Mr. Maan said a decision had not been made on whether to maintain, integrate or disband the militias. Recruits, he said, would be received “as individuals, not as a group.”

But perhaps the greatest uncertainty is whether the promises of the plan can overcome the disaffection and mistrust among Sunnis.

The plan is reminiscent of a strategy used to suppress Al Qaeda in the mid-2000s, when American and Iraqi leaders cleaved off the more moderate Sunni tribes from the insurgency and paid and armed them to fight alongside American and Iraqi troops. The tribal units, known collectively as the Sunni Awakening, were critical in helping to undermine the insurgency.

Yet the Sunnis’ contributions did not translate into political power as they had hoped, and the Maliki administration failed to incorporate them into the regular armed forces or to give them government jobs as they had been promised, leaving them embittered. When ISIS fighters roared into Sunni-dominated areas of western and northern Iraq this year, some Sunni tribes cooperated with them.

Some Sunni officials said that a precondition for Sunni participation in the national guard units would be a written contract guaranteeing the terms under which fighters would enlist.

Alaa Makki, a former member of Parliament, said he had been meeting in recent months with former military officers who served under Saddam Hussein to discuss their willingness to fight ISIS alongside national Iraqi forces. Many of these officers participated in the Sunni insurgency that bedeviled American troops and their allies in the mid-2000s.
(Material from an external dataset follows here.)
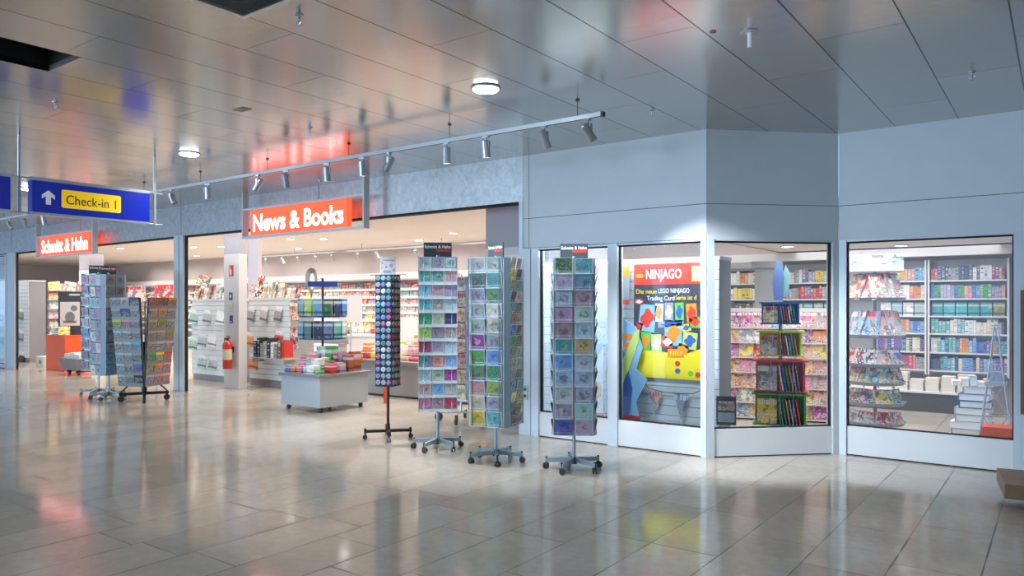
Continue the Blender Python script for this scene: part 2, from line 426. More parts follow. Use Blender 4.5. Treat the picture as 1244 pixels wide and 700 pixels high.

According to Mr. Makki, the officers told him they would participate provided that they be accorded the same rights as ordinary officers in the Iraqi security forces, that their military ranks be restored (some of them were generals), and that their families be entitled to a pension should they die in action.

“They lived from 2003 until now marginalized, and a high percentage of them have been assassinated,” Mr. Makki said. “But still they are ready to be loyal to Iraq and be loyal to their provinces.”

“They want to fight,” he added. “But they want guarantees.”